Editor-turned-publisher Vijitha Yapa in a Publisher’s Note reminisced how, in 1962, when he was secretary to the St. Thomas’ Film Society spoke to LJP to get ‘Rekawa’ for a weekend screening. “He readily obliged and I met him at his abode which was near the Dehiwala Convent. By then he was famous but he was very humble. Popularity had not led to a swelling of his head. He was easily approachable, friendly and in no hurry to chase you out because he was busy. Since then, each film he made exposed the talent of an amazing film maker.”
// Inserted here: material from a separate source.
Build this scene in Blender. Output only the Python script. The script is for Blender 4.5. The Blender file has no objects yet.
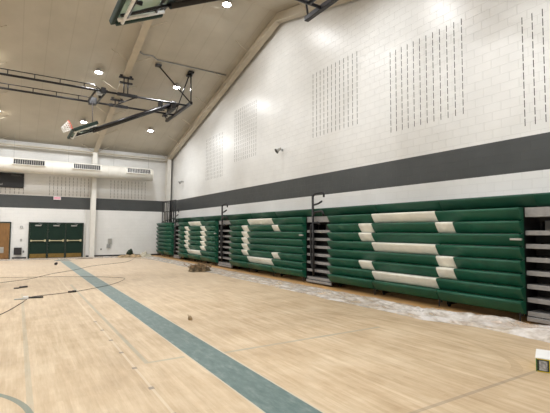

Freelance journalist Piyasena Wickremage compiled a collection of LJP’s writings in 2000, which also included a Bibliography.
Pictorial biography
As for Sinhala books in my little library, apart from Ranjit Kumar’s book on ‘Rekawa’ and Ronald Fernando’s on ‘Sandeshaya’, is Professor Sunil Ariyaratne’s creation ‘Lester – A Pictorial Biography’(2006) – the well-illustrated elegant coffee table book. The skilled writer traces the life of LJP and his work in a most readable manner. He remembers how LJP gave him a letter of appreciation after seeing his maiden effort at making a 35mm short film. When ‘Desa Nisa’ was being filmed in his school in the afternoons, Sunil helped out just for curiosity. He got invited to write the dialogues and songs for ‘Madol Duwa’.
LJP’s record of films includes 12 short films (from ‘Soliloquy’ (1949) to ‘Pinhamy’ (1979) and 19 feature films (from ‘Rekawa’ (1956) to ‘Ammawarune’ (2006). After the last film, he announced that he had officially retired from film making. However, his interest in cinema continued. And he is always close to wife Sumitra when she made films. He is also willing to chat about films and always brought back memories from his own work.
To add a personal note, I feel privileged to have known him for over four decades and I feel sad that for the past two years I have missed my morning visits to the Dickman’s road residence on 5 April to wish him, since I am now domiciled away from Sri Lanka.